Barbour's General Store   Museum is an authentic nineteenth century country general store restored by the G. E. Barbour Company in 1967 to mark the centennial year of both Canada and the G. E. Barbour Company. This little store is a real mover, originally located at Sheffield, New Brunswick, 60 miles up the St. John River. It was floated down the river by barge in two pieces and set up on King Street East in 1967, then moved to Loyalist Plaza in the 80's and recently from across the street to its current location. 

If you head south along Prince William to the end you will arrive at St.
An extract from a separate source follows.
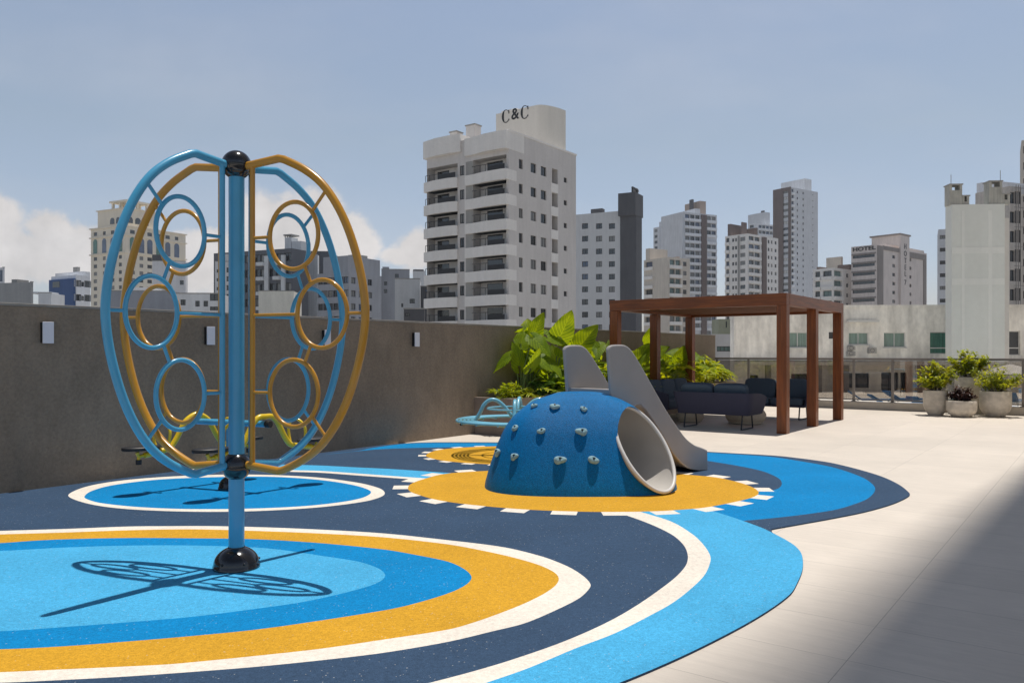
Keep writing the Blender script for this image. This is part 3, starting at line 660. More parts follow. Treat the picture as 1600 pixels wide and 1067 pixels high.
x = MB(); x.box(.03, PL-.03, .03, PW-.03, 2.56, ZR-.012); x.build('roof_deck', M['wood'], G)
# ------------------------------------------------------------ lounge furniture
def cushion(w_, d_, h_, e=.32):
    return MB().ball((0, 0, 0), 1, 36, 20, w_/2, d_/2, h_/2, e)
def sofa(name, label, pos, rz, Ln, nc):
    """local: x along the sofa, +y toward the front, back panel at y=0"""
    t = thing(name, label, 'sofa', pos, rz, 'navy outdoor sofas under the pergola')
    h = Ln/2; D_ = .78
    # woven shell: back and two arms, flaring outward to the top
    def shellpath(z):
        f = (z-.30)/.42; o = .075*f; k = h+o
        return [(-k, D_-.04+.03*f), (-k, .12), (-k+.10, .0-o), (k-.10, .0-o), (k, .12), (k, D_-.04+.03*f)]
    x = MB(); levels = [.30, .33, .52, .70, .72]
    out = []
    for z in levels:
        pth = spline([Vector((a, b_, z)) for a, b_ in shellpath(z)], 5)
        drop = []
        for p in pth:
            fr = max(0, (p.y-.15)/(D_-.15)); q_ = p.copy()
            if z > .5: q_.z = z-.10*fr*fr
            drop.append(q_)
        out.append(drop)
    n_ = len(out[0]); th = .045
    for inner in (0, 1):
        for L_ in out:
            for i, p in enumerate(L_):
                a = L_[max(i-1, 0)]; b_ = L_[min(i+1, n_-1)]; tt = (b_-a); tt.z = 0; tt.normalize(); nn = Vector((tt.y, -tt.x, 0))
                x.v.append(tuple(p-nn*(th if inner else 0)))
    m_ = len(levels)
    for i in range(m_-1):
        for k in range(n_-1):
            a = i*n_+k; x.f.append((a, a+1, a+n_+1, a+n_)); b_ = (m_+i)*n_+k; x.f.append((b_, b_+n_, b_+n_+1, b_+1)); x.mi += [0, 0]
    for k in range(n_-1):
        for i in (0, m_-1):
            a = i*n_+k; b_ = (m_+i)*n_+k; x.f.append((a, a+1, b_+1, b_)); x.mi.append(0)
    for k in (0, n_-1):
        for i in range(m_-1):
            a = i*n_+k; b_ = (m_+i)*n_+k; x.f.append((a, b_, b_+n_, a+n_)); x.mi.append(0)
    x.build('woven_shell', M['weave'], t, True, auto=50)
    x = MB(); x.box(-h+.03, h-.03, .03, D_-.03, .285, .33); x.build('seat_base', M['weave'], t, bevel=.01)
    for i in range(nc):
        cw = (Ln-.14)/nc; cx = -h+.07+cw*(i+.5)
        cushion(cw-.012, D_-.16, .15, .22).build('seat_cushion', M['fabric'], t, True, loc=(cx, .42, .40))
        o = cushion(cw-.02, .20, .46, .36).build('back_cushion', M['fabric'], t, True, loc=(cx, .17, .67)); o.rotation_euler.x = R(12)
    for s_ in (-1, 1):
        x = MB(); xx = s_*(h-.17)
        x.tube([(xx, .10, .285), (xx-s_*.0, .04, .012), (xx, D_-.12, .012), (xx, D_-.18, .285)], .016, 4); x.build('leg', M['frame_dark'], t)
    return t
sofa('sofa', 'navy two seat sofa nearest the camera, its woven back turned to the dome', uv(15.0, 6.25, 0), A-PI/2, 1.52, 2)
sofa('sofa', 'navy two seat sofa with its cushions facing the camera, beyond the round pouf', uv(18.75, 6.15, 0), A+PI/2, 1.65, 2)
sofa('sofa', 'navy three seat sofa side-on along the planter, left of the other two', uv(16.75, 8.22, 0), A+PI, 2.2, 3)
def pouf(label, p, r_, h_):
    t = thing('pouf', label, 'pouf', p, 0, 'beige poufs under the pergola')
    x = MB(); pr_ = [(r_*.70, .004), (r_*.86, .02)]+[(r_*(.80+.2*math.sin(PI*i/12)), .02+(h_-.05)*i/12) for i in range(1, 12)]+[(r_*.78, h_-.02), (r_*.6, h_), (.001, h_)]
    x.lathe(pr_, 40); o = x.build('body', M['pouf'], t, True)
    y = MB(); y.tube([(r_*.99*math.cos(a), r_*.99*math.sin(a), h_*.5) for a in [2*PI*k/40 for k in range(40)]], .006, 6, closed=True); y.build('seam', M['pouf'], o, True)
    x = MB(); x.lathe([(r_*.62, .0), (r_*.72, .0), (r_*.74, .012), (r_*.62, .014)], 32); x.build('base', M['soil'], t)
pouf('large round beige pouf behind the nearest sofa', uv(16.6, 6.15, 0), .42, .36)
pouf('small beige pouf half hidden behind the slide beside the side-on sofa', uv(16.3, 7.28, 0), .30, .28)
# ------------------------------------------------------------ foliage helpers
def leafmat(name, c1, c2, trans=.45, rough=.38, veins=False):
    m_ = bpy.data.materials.new(name); m_.use_nodes = True; nt = m_.node_tree; N = nt.nodes; L = nt.links; b_ = N['Principled BSDF']
    t = N.new('ShaderNodeTexCoord'); no_ = N.new('ShaderNodeTexNoise'); no_.inputs['Scale'].default_value = 3.5; no_.inputs['Detail'].default_value = 4
    L.new(t.outputs['Object'], no_.inputs['Vector'])
    mr_ = N.new('ShaderNodeMapRange'); L.new(no_.outputs[0], mr_.inputs[0]); mr_.inputs[1].default_value = .35; mr_.inputs[2].default_value = .65
    mx_ = N.new('ShaderNodeMix'); mx_.data_type = 'RGBA'; L.new(mr_.outputs[0], mx_.inputs[0]); mx_.inputs[6].default_value = (*c1, 1); mx_.inputs[7].default_value = (*c2, 1)
    col = mx_.outputs[2]
    if veins:
        u_ = N.new('ShaderNodeUVMap'); s_ = N.new('ShaderNodeSeparateXYZ'); L.new(u_.outputs[0], s_.inputs[0])
        ab = N.new('ShaderNodeMath'); ab.operation = 'ABSOLUTE'; L.new(s_.outputs[0], ab.inputs[0])
        k1 = N.new('ShaderNodeMath'); k1.operation = 'MULTIPLY_ADD'; L.new(ab.outputs[0], k1.inputs[0]); k1.inputs[1].default_value = -.35; L.new(s_.outputs[1], k1.inputs[2])
        k2 = N.new('ShaderNodeMath'); k2.operation = 'MULTIPLY'; L.new(k1.outputs[0], k2.inputs[0]); k2.inputs[1].default_value = 2*PI*9
        k3 = N.new('ShaderNodeMath'); k3.operation = 'COSINE'; L.new(k2.outputs[0], k3.inputs[0])
        k4 = N.new('ShaderNodeMapRange'); L.new(k3.outputs[0], k4.inputs[0]); k4.inputs[1].default_value = .6; k4.inputs[2].default_value = 1; k4.inputs[4].default_value = .8
        k5 = N.new('ShaderNodeMapRange'); L.new(ab.outputs[0], k5.inputs[0]); k5.inputs[1].default_value = .0; k5.inputs[2].default_value = .06; k5.inputs[3].default_value = .8; k5.inputs[4].default_value = 0
        k6 = N.new('ShaderNodeMath'); k6.operation = 'MAXIMUM'; L.new(k4.outputs[0], k6.inputs[0]); L.new(k5.outputs[0], k6.inputs[1])
        m2 = N.new('ShaderNodeMix'); m2.data_type = 'RGBA'; L.new(k6.outputs[0], m2.inputs[0]); L.new(col, m2.inputs[6]); m2.inputs[7].default_value = (c2[0]*1.5, c2[1]*1.4, c2[2]*1.6, 1); col = m2.outputs[2]
    L.new(col, b_.inputs['Base Color']); b_.inputs['Roughness'].default_value = rough; b_.inputs['Specular IOR Level'].default_value = .28
    tl = N.new('ShaderNodeBsdfTranslucent')
    vm = N.new('ShaderNodeVectorMath'); vm.operation = 'MULTIPLY'; L.new(col, vm.inputs[0]); vm.inputs[1].default_value = (2.6, 2.0, .5); L.new(vm.outputs[0], tl.inputs[0])
    ms = N.new('ShaderNodeMixShader'); ms.inputs[0].default_value = trans; L.new(b_.outputs[0], ms.inputs[1]); L.new(tl.outputs[0], ms.inputs[2]); L.new(ms.outputs[0], N['Material Output'].inputs[0])
    return m_
M['ear'] = leafmat('elephant_ear_leaf', (.11, .20, .008), (.22, .32, .012), .58, .5, True)
M['fern'] = leafmat('yellow_green_foliage', (.12, .20, .010), (.31, .37, .02), .5)
M['ear2'] = leafmat('broad_lance_leaf', (.07, .15, .01), (.19, .28, .015), .5, .5)
M['fern_dark'] = leafmat('mid_green_foliage', (.035, .10, .02), (.08, .17, .03), .35)
M['lime'] = leafmat('bright_shrub_leaf', (.13, .20, .015), (.30, .34, .03), .45)
M['purple'] = leafmat('dark_purple_leaf', (.03, .014, .018), (.07, .035, .035), .2)
M['stem'] = mat('green_stem', (.13, .18, .05), .6, 0, (8, .2))
M['bark'] = mat('brown_stem', (.10, .075, .05), .9, 0, (20, .3))
def frame_at(d, roll=0):
    z = d.normalized(); up = Vector((0, 0, 1))
    if abs(z.z) > .97: up = Vector((1, 0, 0))
    x_ = up.cross(z).normalized(); y_ = z.cross(x_)
    return x_, y_, z
def ear_leaf(mb, p, tipdir, normal, size, rnd):
    """big heart-shaped corrugated leaf; p is where the petiole joins"""
    t = tipdir.normalized(); s = normal.cross(t).normalized(); n = t.cross(s).normalized()
    NT, NS = 22, 12; b0 = len(mb.v)
    curl = rnd.uniform(.10, .30); fold = rnd.uniform(.10, .30); droop = rnd.uniform(.1, .45); wav = rnd.uniform(0, 6)
    for i in range(NT+1):
        f = i/NT; y = -.36+1.36*f
        wd = .46*math.sin(PI*min(1, ((f)**.62)))**.75 if f > 0 else .0
        wd = max(wd, .02) if i < NT else .004
        notch = .10*max(0, 1-f/.26)
        for j in range(2*NS+1):
            a = (j-NS)/NS; aa = abs(a)
            xx = math.copysign(notch*(1-aa)+wd*aa, a) if a else (0 if f > .26 else 0.0)
            if f < .26 and aa < .3: xx = math.copysign(min(abs(xx), notch+.05), a) if a else 0
            yy_ = y-.10*aa*aa*(1-f) if f > .26 else max(y, y*(1)) if aa > .3 else max(y, -.02-.3*(1-f/.26)*aa)
            zz = fold*abs(xx)*.9-curl*xx*xx*1.6-droop*max(0, yy_)**2*.8+.020*math.cos(2*PI*9*((yy_+.36)/1.36-.35*aa))*min(1, aa*4)*(1-aa*.3)+.018*math.sin(9*yy_+wav+a*3)*aa
            q_ = p+s*(xx*size)+t*(yy_*size)+n*(zz*size)
            mb.v.append(tuple(q_)); mb.uvs.append((a, (y+.36)/1.36))
    w_ = 2*NS+1
    for i in range(NT):
        for j in range(2*NS):
            k = b0+i*w_+j; mb.f.append((k, k+1, k+w_+1, k+w_)); mb.mi.append(0)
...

Patrick's Square, and the Trinity Lamps, or "Three Sisters". The earliest light was a simple oil lamp erected in 1842. It was placed in the line with the steeple of Trinity Church so that Harbour pilots and captains could navigate their way safely into the Harbour at night. A Celtic Cross is also located here. The cross is a replica of one erected on Partridge Island to commemorate the graves of more than 2000 Irish immigrants who perished of typhus fever or famine an route to or at the quarantine station set up here. 

Loyalist House was constructed in 1811 by David Daniel Merrit, a Loyalist from Rye, New York and completed in 1817. It is the oldest residence in the city, surviving the Great Fire by servants surrounding it with wet towels. The Merri family continuously occupied it for nearly 150 years but it was donated to the New Brunswick Historical Society in 1959.  

Some other sites in the city and nearby: 

Fort Howe offers a magnificent panoramic view of the harbour and city. The fort was built as a British army fortification in 1777 to protect the vital St. John River area from American privateers and native unrest. Fort LaTour was even earlier than that, during the 1630s, Charles de LaTour, self-appointed Governor of Acadia, settled at the mouth of the St. John River. Charles de LaTour's wife, Madame Francoise Marie LaTour, is regarded as Canada's first heroine. She bravely defended the fort from an attack for four days while LaTour was away.

Carleton Martello Tower  is a national historic site and dates back from the War of 1812. It played a pivotal role in the conflicts up until the Second World War. The site features a restored powder magazine, a barracks room, and exhibits in the tower and in the Visitor Centre. Visitors will also marvel at the spectacular view of the city of Saint John and its harbour.  

Saint John Jewish Historical Museum  was created in the 1980s in order to preserve the once thriving Jewish heritage of Saint John. It operates on a seasonal basis from. It is the only Jewish museum in Atlantic Canada. 

Cherry Brook Zoo and Vanished Kingdom Park   It's monkey business as usual at the Zoo, the first accredited zoo in Atlantic Canada. Over 100 exotic and endangered animals, including tigers and monkeys, with groomed trails, picnic and canteen facilities. Don't forget the Tiger Claws 180-hole mini-golf course.  

Iving Nature Park    A scenic winding coastal road and nature walking trail on the Ban of Fundy. See Harbour seals, porpoises and hundreds of species of birds. Picnic areas are equipped with propane barbeques for public use. 

Fundy Trail Parkway   is the ultimate Bay of Fundy eco-experience, the Trail takes you straight to the wonders of the Bay of Fund, accessibly and conveniently. A seasonal multi-use coastal experience and spectacular from every view. Don't miss it! Attractions Canada "Natural Outdoor Site" winner, located in St. Martins about 40 minutes drive. 

Fundy National Park     Experience the world’s highest tides – not to mention pristine forests, deluxe campgrounds and a taste of Atlantic Canada culture – at Fundy National Park. Paddle in a kayak as the waters rise up to 12 metres or more. Walk the otherworldly sea floor at low tide. Or venture inland where trails lead to waterfalls deep in Acadian forests.
With unique camping options – including yurts – and even regular music performances, Fundy National Park is a Maritime treasure.